Dataset excerpt ::

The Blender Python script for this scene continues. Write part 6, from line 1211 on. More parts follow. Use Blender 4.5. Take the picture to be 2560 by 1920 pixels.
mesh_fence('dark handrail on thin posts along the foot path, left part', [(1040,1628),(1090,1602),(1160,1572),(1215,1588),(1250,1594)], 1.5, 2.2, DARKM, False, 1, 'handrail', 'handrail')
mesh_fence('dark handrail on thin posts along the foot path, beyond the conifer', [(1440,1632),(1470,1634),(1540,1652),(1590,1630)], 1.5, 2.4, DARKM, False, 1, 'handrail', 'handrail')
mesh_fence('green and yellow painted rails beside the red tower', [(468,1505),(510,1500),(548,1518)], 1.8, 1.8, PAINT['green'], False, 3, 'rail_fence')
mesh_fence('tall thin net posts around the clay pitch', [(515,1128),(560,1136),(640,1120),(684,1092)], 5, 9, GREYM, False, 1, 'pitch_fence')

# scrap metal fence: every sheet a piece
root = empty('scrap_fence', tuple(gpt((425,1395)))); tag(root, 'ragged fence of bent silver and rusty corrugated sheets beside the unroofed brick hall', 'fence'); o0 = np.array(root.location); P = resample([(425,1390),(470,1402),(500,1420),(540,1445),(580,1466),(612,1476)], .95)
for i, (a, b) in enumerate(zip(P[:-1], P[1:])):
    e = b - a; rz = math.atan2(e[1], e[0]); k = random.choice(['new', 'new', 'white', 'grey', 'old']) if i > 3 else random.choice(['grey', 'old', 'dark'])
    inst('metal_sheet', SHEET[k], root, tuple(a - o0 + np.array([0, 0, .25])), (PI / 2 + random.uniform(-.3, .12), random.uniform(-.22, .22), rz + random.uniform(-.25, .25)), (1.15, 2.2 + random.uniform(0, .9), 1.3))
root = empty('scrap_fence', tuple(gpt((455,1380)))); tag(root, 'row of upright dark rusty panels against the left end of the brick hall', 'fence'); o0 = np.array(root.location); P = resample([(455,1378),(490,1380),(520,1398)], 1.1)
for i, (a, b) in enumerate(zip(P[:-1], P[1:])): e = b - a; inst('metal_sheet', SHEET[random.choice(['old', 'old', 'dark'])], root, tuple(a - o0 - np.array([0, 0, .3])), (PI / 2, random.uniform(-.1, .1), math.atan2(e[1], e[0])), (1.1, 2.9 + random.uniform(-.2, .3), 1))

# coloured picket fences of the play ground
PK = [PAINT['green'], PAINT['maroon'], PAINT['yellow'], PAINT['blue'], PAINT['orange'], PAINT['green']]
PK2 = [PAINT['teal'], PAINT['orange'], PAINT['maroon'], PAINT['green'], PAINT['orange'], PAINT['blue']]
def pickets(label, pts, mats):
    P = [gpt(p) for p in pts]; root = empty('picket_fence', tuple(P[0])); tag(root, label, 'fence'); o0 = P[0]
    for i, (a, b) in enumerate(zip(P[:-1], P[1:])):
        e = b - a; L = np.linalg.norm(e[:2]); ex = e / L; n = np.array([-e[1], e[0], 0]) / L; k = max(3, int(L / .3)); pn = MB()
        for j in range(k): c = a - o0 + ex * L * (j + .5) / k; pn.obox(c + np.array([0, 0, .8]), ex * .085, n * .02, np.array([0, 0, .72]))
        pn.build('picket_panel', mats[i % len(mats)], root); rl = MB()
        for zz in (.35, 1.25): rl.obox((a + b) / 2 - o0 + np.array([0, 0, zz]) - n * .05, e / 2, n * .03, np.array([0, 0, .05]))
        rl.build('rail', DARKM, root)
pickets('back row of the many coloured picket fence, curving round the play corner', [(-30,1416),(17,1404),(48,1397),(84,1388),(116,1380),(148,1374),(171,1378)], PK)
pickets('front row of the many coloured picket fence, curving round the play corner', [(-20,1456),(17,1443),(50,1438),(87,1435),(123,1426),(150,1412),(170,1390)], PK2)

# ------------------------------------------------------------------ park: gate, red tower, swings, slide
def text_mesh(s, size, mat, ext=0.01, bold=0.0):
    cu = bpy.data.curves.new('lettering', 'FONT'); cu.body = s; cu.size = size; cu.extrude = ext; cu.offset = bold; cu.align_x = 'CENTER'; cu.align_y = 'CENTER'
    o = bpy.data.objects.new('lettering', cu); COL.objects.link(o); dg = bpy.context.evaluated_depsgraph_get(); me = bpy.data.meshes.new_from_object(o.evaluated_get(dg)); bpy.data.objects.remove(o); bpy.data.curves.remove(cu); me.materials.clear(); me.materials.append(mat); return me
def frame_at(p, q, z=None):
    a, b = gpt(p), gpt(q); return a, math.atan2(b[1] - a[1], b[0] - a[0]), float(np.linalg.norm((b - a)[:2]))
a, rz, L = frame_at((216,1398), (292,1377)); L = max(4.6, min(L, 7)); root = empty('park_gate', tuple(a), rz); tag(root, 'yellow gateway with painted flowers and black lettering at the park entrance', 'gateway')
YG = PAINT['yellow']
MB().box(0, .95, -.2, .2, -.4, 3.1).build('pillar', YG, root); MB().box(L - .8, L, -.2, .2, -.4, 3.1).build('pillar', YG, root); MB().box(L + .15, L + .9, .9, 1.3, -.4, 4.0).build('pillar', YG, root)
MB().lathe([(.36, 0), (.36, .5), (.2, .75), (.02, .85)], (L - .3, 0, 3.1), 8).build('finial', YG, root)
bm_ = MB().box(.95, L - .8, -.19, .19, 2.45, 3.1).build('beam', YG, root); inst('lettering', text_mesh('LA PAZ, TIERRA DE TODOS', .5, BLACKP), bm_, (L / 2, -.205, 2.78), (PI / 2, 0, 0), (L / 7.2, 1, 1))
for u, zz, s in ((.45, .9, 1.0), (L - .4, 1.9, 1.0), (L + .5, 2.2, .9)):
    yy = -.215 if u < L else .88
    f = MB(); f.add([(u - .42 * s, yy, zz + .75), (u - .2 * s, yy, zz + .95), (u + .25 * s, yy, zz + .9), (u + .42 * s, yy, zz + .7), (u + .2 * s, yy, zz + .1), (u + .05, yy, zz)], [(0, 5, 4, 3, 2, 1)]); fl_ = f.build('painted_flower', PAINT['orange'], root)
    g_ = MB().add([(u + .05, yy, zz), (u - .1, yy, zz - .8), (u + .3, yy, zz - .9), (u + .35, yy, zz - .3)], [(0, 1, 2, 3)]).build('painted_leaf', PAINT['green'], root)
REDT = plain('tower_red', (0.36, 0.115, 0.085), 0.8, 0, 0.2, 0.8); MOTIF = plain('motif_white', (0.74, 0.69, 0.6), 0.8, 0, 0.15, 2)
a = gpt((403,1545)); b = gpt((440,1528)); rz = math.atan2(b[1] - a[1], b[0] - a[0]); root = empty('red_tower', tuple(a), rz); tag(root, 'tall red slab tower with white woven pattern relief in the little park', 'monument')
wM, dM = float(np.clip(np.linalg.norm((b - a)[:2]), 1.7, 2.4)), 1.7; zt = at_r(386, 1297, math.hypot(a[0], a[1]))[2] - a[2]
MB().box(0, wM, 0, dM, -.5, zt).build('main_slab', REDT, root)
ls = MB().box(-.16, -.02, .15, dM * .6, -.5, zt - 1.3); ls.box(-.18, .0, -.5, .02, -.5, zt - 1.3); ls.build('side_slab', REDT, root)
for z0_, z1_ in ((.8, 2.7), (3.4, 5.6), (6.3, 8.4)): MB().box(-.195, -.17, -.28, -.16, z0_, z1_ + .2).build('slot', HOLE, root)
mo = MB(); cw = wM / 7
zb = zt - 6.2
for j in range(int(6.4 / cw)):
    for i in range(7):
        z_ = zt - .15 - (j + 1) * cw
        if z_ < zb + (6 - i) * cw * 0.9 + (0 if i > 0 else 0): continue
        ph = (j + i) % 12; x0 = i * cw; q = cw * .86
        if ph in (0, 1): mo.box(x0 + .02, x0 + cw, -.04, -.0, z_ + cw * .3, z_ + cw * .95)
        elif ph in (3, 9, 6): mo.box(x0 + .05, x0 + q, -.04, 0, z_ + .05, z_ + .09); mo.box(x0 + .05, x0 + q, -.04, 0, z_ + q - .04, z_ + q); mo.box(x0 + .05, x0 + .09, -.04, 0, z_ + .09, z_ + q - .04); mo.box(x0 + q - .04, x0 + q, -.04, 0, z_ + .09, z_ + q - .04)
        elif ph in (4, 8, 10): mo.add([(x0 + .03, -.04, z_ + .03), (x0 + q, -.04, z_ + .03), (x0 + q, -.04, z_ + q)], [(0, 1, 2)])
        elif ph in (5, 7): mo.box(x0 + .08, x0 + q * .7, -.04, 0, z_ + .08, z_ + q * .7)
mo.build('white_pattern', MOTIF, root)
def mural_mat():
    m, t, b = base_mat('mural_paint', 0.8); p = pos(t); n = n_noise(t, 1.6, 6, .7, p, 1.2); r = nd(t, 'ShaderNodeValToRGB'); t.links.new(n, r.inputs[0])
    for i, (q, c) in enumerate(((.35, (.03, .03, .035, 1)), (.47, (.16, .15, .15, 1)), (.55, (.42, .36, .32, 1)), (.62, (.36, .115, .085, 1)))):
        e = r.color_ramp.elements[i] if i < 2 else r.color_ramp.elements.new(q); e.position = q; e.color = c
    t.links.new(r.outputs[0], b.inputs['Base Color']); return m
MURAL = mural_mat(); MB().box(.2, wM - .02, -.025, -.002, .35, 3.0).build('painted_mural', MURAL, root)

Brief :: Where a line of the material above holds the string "part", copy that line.

Solution to the problem ::
The Blender Python script for this scene continues. Write part 6, from line 1211 on. More parts follow. Use Blender 4.5. Take the picture to be 2560 by 1920 pixels.
mesh_fence('dark handrail on thin posts along the foot path, left part', [(1040,1628),(1090,1602),(1160,1572),(1215,1588),(1250,1594)], 1.5, 2.2, DARKM, False, 1, 'handrail', 'handrail')